Florida Power & Light Co. (FPL) said it will replace two aging natural gas-fired generation plants with a solar-powered battery system that the utility claims will be the world’s largest — four times the capacity of the current largest solar-powered system.

FPL, which has been shifting from coal and oil to natural gas and solar for nearly two decades, said last week the Manatee Energy Storage Center will have 409 MW of capacity, the equivalent of about 100 million iPhone batteries. The facility is scheduled to begin operations in late 2021 and would be charged by an existing FPL solar power plant in Manatee County, FL.

The utility, a subsidiary of NextEra Energy Inc., said by deploying energy from the batteries when there is higher demand for electricity, it would offset the need to run more costly and polluting power plants, reducing emissions and saving customers money through avoided fuel costs.

FPL officials emphasized that the Manatee facility is part of “an innovative modernization plan” to accelerate the retirement of two, 1970s-era gas generating units at its neighboring power plant, and “replace them with clean and renewable energy.”

Beyond Manatee County, FPL is also planning smaller battery installations across the state in conjunction with numerous solar power plants and efficiency upgrades to existing combustion turbines at other power plants to replace the 1,638 MW of generating capacity.
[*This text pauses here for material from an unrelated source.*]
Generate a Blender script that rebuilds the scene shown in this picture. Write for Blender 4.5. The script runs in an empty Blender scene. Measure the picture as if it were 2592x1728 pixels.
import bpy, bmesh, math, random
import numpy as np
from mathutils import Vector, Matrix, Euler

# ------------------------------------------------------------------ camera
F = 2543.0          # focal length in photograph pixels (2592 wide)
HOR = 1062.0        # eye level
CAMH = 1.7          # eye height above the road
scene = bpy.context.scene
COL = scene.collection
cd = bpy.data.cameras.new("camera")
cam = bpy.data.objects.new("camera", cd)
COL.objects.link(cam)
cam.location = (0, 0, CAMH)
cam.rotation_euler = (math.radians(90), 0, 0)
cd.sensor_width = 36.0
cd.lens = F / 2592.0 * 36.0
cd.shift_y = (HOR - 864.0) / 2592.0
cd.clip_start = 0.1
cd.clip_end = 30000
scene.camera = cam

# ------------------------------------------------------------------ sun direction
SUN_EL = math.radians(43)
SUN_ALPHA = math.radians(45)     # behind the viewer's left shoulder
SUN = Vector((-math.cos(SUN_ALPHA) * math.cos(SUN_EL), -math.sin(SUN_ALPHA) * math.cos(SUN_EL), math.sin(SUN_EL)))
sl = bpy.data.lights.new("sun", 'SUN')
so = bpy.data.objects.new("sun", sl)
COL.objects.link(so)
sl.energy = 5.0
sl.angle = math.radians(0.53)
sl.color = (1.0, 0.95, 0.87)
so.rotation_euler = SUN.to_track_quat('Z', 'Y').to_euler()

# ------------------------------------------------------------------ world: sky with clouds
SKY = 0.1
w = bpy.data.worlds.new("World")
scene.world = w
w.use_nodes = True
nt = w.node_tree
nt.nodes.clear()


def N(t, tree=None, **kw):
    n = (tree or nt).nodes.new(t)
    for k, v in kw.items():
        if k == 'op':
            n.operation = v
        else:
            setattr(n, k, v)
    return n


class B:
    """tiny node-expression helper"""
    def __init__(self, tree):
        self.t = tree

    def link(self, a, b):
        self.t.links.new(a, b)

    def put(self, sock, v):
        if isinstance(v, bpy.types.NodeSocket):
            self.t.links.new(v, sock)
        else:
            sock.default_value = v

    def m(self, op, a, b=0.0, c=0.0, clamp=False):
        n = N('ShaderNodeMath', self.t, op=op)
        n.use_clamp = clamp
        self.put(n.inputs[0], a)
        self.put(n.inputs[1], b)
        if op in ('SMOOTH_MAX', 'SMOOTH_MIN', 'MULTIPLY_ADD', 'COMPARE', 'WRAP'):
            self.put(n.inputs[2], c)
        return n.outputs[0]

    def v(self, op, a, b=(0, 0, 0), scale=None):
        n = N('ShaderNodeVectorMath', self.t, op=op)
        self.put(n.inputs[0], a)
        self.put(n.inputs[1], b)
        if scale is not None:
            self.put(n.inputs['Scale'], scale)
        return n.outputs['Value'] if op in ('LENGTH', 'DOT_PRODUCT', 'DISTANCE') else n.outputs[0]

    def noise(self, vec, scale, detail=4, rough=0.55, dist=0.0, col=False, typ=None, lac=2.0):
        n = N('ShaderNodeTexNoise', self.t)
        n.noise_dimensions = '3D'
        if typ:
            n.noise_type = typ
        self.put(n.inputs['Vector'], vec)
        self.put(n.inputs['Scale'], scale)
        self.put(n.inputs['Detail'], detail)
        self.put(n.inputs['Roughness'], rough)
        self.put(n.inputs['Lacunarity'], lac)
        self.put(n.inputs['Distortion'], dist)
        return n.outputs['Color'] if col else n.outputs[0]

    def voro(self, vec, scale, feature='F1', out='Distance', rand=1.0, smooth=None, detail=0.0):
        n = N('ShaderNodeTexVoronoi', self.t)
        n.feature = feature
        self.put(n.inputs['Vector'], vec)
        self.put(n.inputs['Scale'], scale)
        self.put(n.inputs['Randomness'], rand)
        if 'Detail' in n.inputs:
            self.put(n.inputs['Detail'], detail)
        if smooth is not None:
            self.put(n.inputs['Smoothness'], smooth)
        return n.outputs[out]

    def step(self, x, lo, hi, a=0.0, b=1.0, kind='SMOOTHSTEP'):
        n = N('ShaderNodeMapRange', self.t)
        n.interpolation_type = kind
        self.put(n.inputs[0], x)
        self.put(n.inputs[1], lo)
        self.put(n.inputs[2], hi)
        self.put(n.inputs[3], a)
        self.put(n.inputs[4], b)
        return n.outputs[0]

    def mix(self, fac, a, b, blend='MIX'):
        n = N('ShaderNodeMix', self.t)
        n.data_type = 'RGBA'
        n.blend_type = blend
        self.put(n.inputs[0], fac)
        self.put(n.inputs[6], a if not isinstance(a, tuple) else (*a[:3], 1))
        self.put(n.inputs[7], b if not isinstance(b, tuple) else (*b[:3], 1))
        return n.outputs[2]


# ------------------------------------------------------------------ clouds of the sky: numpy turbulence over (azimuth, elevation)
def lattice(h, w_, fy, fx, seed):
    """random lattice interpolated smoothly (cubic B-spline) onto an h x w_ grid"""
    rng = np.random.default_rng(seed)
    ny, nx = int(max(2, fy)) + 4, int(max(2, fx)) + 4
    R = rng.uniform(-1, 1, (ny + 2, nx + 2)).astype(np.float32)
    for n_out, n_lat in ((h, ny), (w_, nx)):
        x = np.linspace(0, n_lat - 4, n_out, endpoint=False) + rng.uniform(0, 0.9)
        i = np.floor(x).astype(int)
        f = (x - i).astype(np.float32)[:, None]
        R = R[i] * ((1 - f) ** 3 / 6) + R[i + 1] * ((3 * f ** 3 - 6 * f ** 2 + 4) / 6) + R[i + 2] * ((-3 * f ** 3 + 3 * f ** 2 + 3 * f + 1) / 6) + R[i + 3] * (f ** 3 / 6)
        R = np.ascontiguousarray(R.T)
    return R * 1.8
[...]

The effort is expected to save customers more than $100 million and eliminate more than 1 million tons of carbon dioxide (CO2) emissions, FPL said.
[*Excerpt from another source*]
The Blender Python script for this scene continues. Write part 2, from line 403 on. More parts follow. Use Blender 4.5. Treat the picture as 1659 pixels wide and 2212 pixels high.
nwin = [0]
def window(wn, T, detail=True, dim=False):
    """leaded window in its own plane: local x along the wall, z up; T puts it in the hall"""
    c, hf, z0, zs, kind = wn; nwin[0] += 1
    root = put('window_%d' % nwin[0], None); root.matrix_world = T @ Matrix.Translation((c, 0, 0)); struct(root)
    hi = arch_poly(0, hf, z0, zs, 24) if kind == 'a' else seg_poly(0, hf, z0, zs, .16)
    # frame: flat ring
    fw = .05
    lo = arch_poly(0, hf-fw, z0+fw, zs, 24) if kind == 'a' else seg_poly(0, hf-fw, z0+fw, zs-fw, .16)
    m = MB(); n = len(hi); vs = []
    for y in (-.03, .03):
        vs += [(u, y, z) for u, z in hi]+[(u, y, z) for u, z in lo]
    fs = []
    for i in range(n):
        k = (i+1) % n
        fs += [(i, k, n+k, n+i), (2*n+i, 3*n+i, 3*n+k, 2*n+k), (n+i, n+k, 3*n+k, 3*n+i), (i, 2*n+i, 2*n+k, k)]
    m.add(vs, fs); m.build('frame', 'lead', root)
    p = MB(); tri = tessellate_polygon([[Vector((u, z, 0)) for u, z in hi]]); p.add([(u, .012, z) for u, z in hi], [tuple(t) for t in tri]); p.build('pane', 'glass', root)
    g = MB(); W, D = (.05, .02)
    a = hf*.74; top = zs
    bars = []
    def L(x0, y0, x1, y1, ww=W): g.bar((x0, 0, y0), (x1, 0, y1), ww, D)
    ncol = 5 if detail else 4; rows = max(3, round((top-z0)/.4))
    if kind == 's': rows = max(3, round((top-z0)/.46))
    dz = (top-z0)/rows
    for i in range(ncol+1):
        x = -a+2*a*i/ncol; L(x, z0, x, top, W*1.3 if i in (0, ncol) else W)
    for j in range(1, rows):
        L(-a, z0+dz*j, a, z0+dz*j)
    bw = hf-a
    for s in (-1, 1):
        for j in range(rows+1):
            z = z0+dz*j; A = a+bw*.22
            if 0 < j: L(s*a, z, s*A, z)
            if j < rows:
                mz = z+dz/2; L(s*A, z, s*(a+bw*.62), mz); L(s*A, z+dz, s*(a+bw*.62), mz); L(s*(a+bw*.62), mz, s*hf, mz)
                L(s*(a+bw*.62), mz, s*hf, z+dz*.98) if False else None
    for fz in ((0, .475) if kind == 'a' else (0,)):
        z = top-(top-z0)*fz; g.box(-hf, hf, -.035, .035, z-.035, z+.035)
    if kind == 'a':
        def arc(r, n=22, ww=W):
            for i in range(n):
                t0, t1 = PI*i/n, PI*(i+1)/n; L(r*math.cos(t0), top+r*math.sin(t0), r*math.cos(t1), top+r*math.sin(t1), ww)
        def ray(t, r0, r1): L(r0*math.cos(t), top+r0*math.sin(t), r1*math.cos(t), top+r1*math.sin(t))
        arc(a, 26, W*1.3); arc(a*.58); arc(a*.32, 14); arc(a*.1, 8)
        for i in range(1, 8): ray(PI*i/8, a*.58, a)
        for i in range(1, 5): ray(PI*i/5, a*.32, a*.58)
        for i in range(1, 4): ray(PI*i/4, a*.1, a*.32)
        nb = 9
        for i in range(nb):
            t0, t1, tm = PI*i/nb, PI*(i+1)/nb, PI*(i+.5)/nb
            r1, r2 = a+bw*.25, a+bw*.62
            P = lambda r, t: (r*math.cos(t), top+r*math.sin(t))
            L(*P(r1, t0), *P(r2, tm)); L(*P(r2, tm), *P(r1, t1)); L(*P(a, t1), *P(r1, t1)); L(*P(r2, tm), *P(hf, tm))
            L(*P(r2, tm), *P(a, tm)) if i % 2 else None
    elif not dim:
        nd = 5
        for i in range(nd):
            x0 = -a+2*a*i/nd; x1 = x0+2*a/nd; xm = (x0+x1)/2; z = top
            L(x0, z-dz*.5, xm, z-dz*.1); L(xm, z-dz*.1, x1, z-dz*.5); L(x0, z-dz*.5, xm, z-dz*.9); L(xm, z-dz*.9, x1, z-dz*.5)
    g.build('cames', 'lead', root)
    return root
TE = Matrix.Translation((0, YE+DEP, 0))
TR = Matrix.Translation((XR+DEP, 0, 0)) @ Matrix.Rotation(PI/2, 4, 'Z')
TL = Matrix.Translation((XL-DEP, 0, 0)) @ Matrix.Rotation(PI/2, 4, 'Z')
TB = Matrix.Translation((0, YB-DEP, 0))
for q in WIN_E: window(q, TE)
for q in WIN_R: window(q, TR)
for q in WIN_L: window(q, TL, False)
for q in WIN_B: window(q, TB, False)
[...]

Since 2001, the utility estimates that it has saved customers nearly $10 billion while eliminating more than 130 million tons of CO2 emissions. Part of the modernization program has involved replacing oil-burning plants with highly efficient energy centers that run on natural gas.

“Now, as the price of battery and solar technology continues to decline and FPL has learned how to optimize the technology to best serve customers, the company is taking an innovative approach to modernizing its fleet [again] and tearing down two aging gas-fired units that have dotted the Parrish skyline for nearly 50 years,” an FPL spokesperson said.

The utility shut down two coal plants in Jacksonville in 2016 and 2018, respectively, collectively preventing nearly 7 million tons of CO2 emissions annually while saving customers tens of millions of dollars in fuel and operating costs.

According to a 10-year plan filed last year with the Florida Public Service Commission, FPL had 45 generating units at the end of 2017. Of those, 16 were combined-cycle units, nine were simple-cycle combustion turbines and five were photovoltaic facilities. FPL also had four nuclear units, four combustion gas turbines, four fossil steam units and three coal units at the end of 2017.